しかし、それでは矛盾点が出てきます。例えば、いわゆる問題行動などを起こす子ども。その「問題行動」が、たとえ子ども自身が混乱したり動揺している状態から立て直すために、あるいは、私たちと同じように世界を探索するために「自分から行うこと」であっても、先生の期待するものでなければ「主体的だ」とはみなされないことになるでしょう。

結局はいずれも「支配・管理」のまなざしで子どもの行動を評価していることになるでしょう。

発達心理学者の鯨岡俊さんは警鐘を鳴らして言います。

大人は、子どもの様子をこっち側のものさしにかけた上で「主体的」であるとしたものを映し返すが、それが子どもに大きな影響を及ぼす。「主体的」とは、大人の評価的な枠組みと相互に関連することばである。(鯨岡,2006)

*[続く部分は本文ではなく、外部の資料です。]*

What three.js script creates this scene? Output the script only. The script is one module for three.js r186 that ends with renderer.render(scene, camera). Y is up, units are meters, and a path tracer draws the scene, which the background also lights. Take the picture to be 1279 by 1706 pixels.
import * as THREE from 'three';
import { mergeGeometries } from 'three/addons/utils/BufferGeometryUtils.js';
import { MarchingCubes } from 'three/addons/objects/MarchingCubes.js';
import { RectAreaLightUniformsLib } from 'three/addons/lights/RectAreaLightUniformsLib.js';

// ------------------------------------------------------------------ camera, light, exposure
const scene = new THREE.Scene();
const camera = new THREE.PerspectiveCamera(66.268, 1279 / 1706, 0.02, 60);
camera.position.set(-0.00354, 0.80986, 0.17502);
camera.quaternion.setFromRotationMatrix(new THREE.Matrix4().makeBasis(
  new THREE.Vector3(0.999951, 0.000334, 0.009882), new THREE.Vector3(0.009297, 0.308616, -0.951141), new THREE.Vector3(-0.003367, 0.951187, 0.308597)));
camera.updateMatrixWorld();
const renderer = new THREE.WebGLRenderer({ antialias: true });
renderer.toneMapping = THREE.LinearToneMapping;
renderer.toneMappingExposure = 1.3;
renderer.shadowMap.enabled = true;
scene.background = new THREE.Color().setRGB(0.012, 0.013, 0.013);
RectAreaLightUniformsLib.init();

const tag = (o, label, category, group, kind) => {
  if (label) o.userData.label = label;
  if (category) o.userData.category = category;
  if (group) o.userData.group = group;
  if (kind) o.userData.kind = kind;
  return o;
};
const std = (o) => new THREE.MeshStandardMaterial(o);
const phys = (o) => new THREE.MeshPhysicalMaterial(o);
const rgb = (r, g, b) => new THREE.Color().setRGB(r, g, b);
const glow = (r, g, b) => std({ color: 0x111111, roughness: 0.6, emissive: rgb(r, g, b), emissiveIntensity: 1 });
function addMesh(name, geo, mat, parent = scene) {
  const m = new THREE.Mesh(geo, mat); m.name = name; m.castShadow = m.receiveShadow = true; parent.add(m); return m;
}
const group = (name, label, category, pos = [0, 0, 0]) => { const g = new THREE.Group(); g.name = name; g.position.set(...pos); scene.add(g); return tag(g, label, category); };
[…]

教育や保育は「人と人との係わり合いの場」であり、それゆえに先生一人ひとりの価値や認識の系(枠組み)抜きに「子どもとの係わり合い」がなされるということは決してないのです。

先生方が勇気をもって「主体性」に関する価値や認識の系を根本から問い直すことを実践しない限り、子どもの活動について無自覚的かつ一方的に評価することになるでしょう。「支配・管理」がダメだというのなら、じゃあ「放任」します、という問題ではないのです。

子どもも含めて私たちの「主体性」とは何かを捉えていくのなら、「人に言われて行っているものか、自分から行っているものか」とうわべで判断するのではなく、「その自分が行うことの本質をその行動の細やかな観察から考えること」が重要になると思います。

例えば、以前係わらせて頂いた脳性まひの男児のこと。

ある時、身体を器用に動かしてソファにのぼり、照明の紐を手に持って離す。それを何回も繰り返す。その行動が係わる人の関心・期待の対象でない場合は、なんとなく一人で遊んでいるだけとみなすでしょう。係わる人が自身の価値や期待から勉強などをしてほしいと思う場合は、勉強に関心を持ってもらうためにその行動をいかに終わらせようかなどと考えるでしょう。

しかし彼の一連の行動を細やかに観ていくと、回数を重ねるたびに行動が少しずつ変化していくことに気づかされます。1回目は胸の高さで紐の端っこを持って離してみる。視線は自分とは反対方向へ揺れる紐の動きに向けている。2回目は肩の高さまで持ってとばす。するともっと揺れる距離がのびる。3回目は身体全体を使って勢いよくとばす。次は壁にぶつかるほど遠くまでのびる。

つまり、彼は、紐の端っこをどのようにとばせば揺れる距離がのびるのかを探り確かめることで、自分の行動による外界の変化に対する認識を形成しているのでしょう。それが彼の行っていることの本質、ということになるかもしれません。もちろんその通りなのかは本人に確かめる必要があります。

しかしその行動こそ、まさに彼がその時その場でいかに生きているかということを現象しているのではないでしょうか。それが彼の主体性ではないかと。そして、その行動や認識がより深まるために私たちもどのようなお手伝いができるのか、「子どもとの係わり合い」を考えていくこともできます。

ただし、そのために私自身の意識に潜在する「行動」や「観察」などに関する価値や認識の系を問い直す必要があったことは言うまでもありません。教育や保育の現場でも、先生方とともに、こうして「主体性」の幻想から脱却して、人間を丁寧に深く理解するまなざしを共有していければと思います。